Exxon’s internal documents project an increase in its massive role in global warming.
By Abu Khalil
Photo by Matt Brown
According to Exxon documents obtained by Bloomberg, Exxon Mobil Corp. has been planning increases to their massive yearly carbon-dioxide emissions by “as much as the output of the entire nation of Greece.” Exxon is one of the planet’s largest corporate emitters of carbon-dioxide.
This comes at a time when scientific consensus on the devastating effects of carbon emissions have pushed Exxon’s biggest competitors to decrease their yearly emissions. The company’s strategic adversaries British Petroleum and Royal Dutch Shell have advanced plans to eventually reach ‘zero-out’ emissions. According to the leaked documents, Exxon projects annual carbon emissions to rise 17% by 2025.
Exxon, the largest U.S. oil producer, has historically been apprehensive to commit to lower oil and gas output or establish benchmarks or dates to become carbon neutral. The company has always played this sort of data close and the leaking of these projections present a set of challenges and questions they have never had to answer for before.

The leaked documents have disclosed that Exxon plans for a whopping additional 21 million metric tons of carbon dioxide every year.

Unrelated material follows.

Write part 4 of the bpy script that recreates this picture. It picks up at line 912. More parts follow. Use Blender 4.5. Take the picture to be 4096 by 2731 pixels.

This stands in stark contrast to the company’s public facing efforts regarding renewable energy and carbon offsetting that it has made over the past decade.
Though shocking unto themselves, the emissions discussed in the leaked internal docs comprise a fraction of Exxon’s total contribution to climate change. Exxon is a major emitter of greenhouse gases from direct operations yet the consumer use of its products is the real issue. Exxon makes no such calculations on the detrimental effects of consumer application of its products.

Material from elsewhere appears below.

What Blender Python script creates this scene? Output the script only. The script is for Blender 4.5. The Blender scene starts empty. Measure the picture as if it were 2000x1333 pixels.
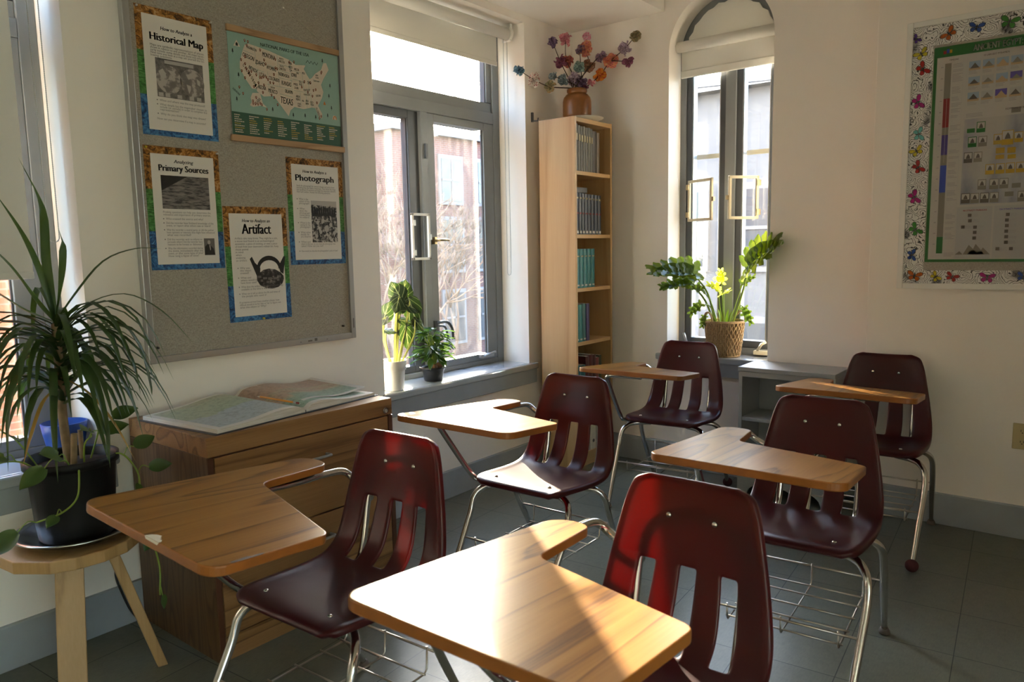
import bpy, bmesh, math, random
from mathutils import Vector, Matrix
random.seed(7)
PI = math.pi
SC = bpy.context.scene
COL = SC.collection
V = Vector

# ------------------------------------------------------------------ materials
def new_mat(name):
    m = bpy.data.materials.new(name); m.use_nodes = True
    nt = m.node_tree; nt.nodes.clear()
    out = nt.nodes.new('ShaderNodeOutputMaterial')
    return m, nt, out
def nd(nt, typ, **kw):
    n = nt.nodes.new(typ)
    for k, v in kw.items():
        if k.startswith('i_'):
            key = k[2:].replace('_', ' ')
            n.inputs[key].default_value = v
        else: setattr(n, k, v)
    return n
def c4(c): return (c[0], c[1], c[2], 1.0)
def bsdf(nt, out, base=(.8,.8,.8), rough=.5, metal=0., spec=.5, coat=0.):
    b = nt.nodes.new('ShaderNodeBsdfPrincipled')
    b.inputs['Base Color'].default_value = c4(base)
    b.inputs['Roughness'].default_value = rough
    b.inputs['Metallic'].default_value = metal
    b.inputs['Specular IOR Level'].default_value = spec
    b.inputs['Coat Weight'].default_value = coat
    nt.links.new(b.outputs[0], out.inputs['Surface'])
    return b
def coords(nt, scale=(1,1,1), vary=False, rot=(0,0,0), kind='Object'):
    tc = nd(nt, 'ShaderNodeTexCoord')
    src = tc.outputs[kind]
    if vary:
        oi = nd(nt, 'ShaderNodeObjectInfo')
        ad = nd(nt, 'ShaderNodeVectorMath', operation='ADD')
        nt.links.new(src, ad.inputs[0]); nt.links.new(oi.outputs['Location'], ad.inputs[1])
        src = ad.outputs[0]
    mp = nd(nt, 'ShaderNodeMapping')
    mp.inputs['Scale'].default_value = scale; mp.inputs['Rotation'].default_value = rot
    nt.links.new(src, mp.inputs['Vector'])
    return mp.outputs[0]
def ramp(nt, fac, stops, interp='LINEAR'):
    r = nd(nt, 'ShaderNodeValToRGB'); r.color_ramp.interpolation = interp
    els = r.color_ramp.elements
    while len(els) < len(stops): els.new(.5)
    for e, (p, c) in zip(els, stops):
        e.position = p; e.color = c4(c)
    nt.links.new(fac, r.inputs[0]); return r.outputs[0]
def noise(nt, vec, scale=5, detail=4, rough=.5, dist=0.):
    n = nd(nt, 'ShaderNodeTexNoise'); n.inputs['Scale'].default_value = scale
    n.inputs['Detail'].default_value = detail; n.inputs['Roughness'].default_value = rough
    n.inputs['Distortion'].default_value = dist
    nt.links.new(vec, n.inputs['Vector']); return n.outputs['Fac']
def bump(nt, b, h, strength=.2, dist=.01):
    bp = nd(nt, 'ShaderNodeBump'); bp.inputs['Strength'].default_value = strength
    bp.inputs['Distance'].default_value = dist
    nt.links.new(h, bp.inputs['Height']); nt.links.new(bp.outputs[0], b.inputs['Normal'])
def plain(name, base, rough=.5, metal=0., spec=.5, coat=0., var=0., vs=8., bmp=0., bs=200.):
    m, nt, out = new_mat(name); b = bsdf(nt, out, base, rough, metal, spec, coat)
    if var or bmp:
        vec = coords(nt)
    if var:
        n = noise(nt, vec, vs, 5)
        lo = tuple(max(0, x*(1-var)) for x in base); hi = tuple(min(1, x*(1+var)) for x in base)
        nt.links.new(ramp(nt, n, [(.3, lo), (.7, hi)]), b.inputs['Base Color'])
    if bmp: bump(nt, b, noise(nt, vec, bs, 3), bmp, .002)
    return m
def wood(name, dark, mid, light, axis=0, rough=.4, spec=.5, k=1.0, coat=0., rings=9., kf=1.):
    """streaked timber or laminate with the grain along one axis"""
    m, nt, out = new_mat(name); b = bsdf(nt, out, mid, rough, 0, spec, coat)
    s = [7*k, 7*k, 7*k]; s[axis] = .62*k
    n0 = noise(nt, coords(nt, tuple(s), vary=True), 1., 1.5, .45, .25)
    rg = nd(nt, 'ShaderNodeMath', operation='MULTIPLY'); rg.inputs[1].default_value = rings; nt.links.new(n0, rg.inputs[0])
    fr = nd(nt, 'ShaderNodeMath', operation='FRACT'); nt.links.new(rg.outputs[0], fr.inputs[0])
    saw = ramp(nt, fr.outputs[0], [(0., (.18,)*3), (.10, (.30,)*3), (.42, (.55,)*3), (.85, (.78,)*3), (1., (.18,)*3)])
    s2 = [150*kf, 150*kf, 150*kf]; s2[axis] = 4*kf
    fine = noise(nt, coords(nt, tuple(s2), vary=True), 1.2, 3, .6)
    bw = nd(nt, 'ShaderNodeRGBToBW'); nt.links.new(saw, bw.inputs[0])
    ml = nd(nt, 'ShaderNodeMath', operation='MULTIPLY'); ml.inputs[1].default_value = .62; nt.links.new(bw.outputs[0], ml.inputs[0])
    mx = nd(nt, 'ShaderNodeMath', operation='MULTIPLY_ADD'); nt.links.new(fine, mx.inputs[0]); mx.inputs[1].default_value = .42; nt.links.new(ml.outputs[0], mx.inputs[2])
    nt.links.new(ramp(nt, mx.outputs[0], [(.30, dark), (.47, mid), (.74, light)]), b.inputs['Base Color'])
    bump(nt, b, fine, .04, .001)
    return m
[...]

Nonetheless, if Exxon’s projections are accurate, the company would “add to the atmosphere the annual emissions of a small, developed nation, or 26 coal-fired power plants,” according to Bloomberg.
The revelation of this marked growth in Exxon’s emissions only serve to underscore its antiquated business model and reluctance to ronustly adapt to new technologies. The recent oil bust has compelled the oil giant to cut its expenses by a third in April. Its stock value is currently in the vicinity of an 18-year low. According to Bloomberg, “Exxon was removed from the Dow Jones Industrial Average earlier this year. The company last week warned of a third consecutive quarterly loss, meaning it’s relying on debt to pay capital expenditures and dividends.”
Exxon’s European counterparts are light years ahead in efforts to mitigate climate change. Many have established targets to combat global warming, methane emissions — a super-potent greenhouse gas, and have made massive investments into renewable energy technologies.
“Emissions intensity reduction targets by a company that was setting out to dramatically increase its production won’t result in lower absolute emissions,” Kathy Mulvey, a campaign director at the Union of Concerned Scientists, told Bloomberg.
“It’s past time for Exxon Mobil to take responsibility for the harmful impacts of its oil and gas products,” said Mulvey of the Union on Concerned Scientists. “The world at large and its own investors would benefit from Exxon redirecting its strategy toward the energy we need in a low-carbon future.”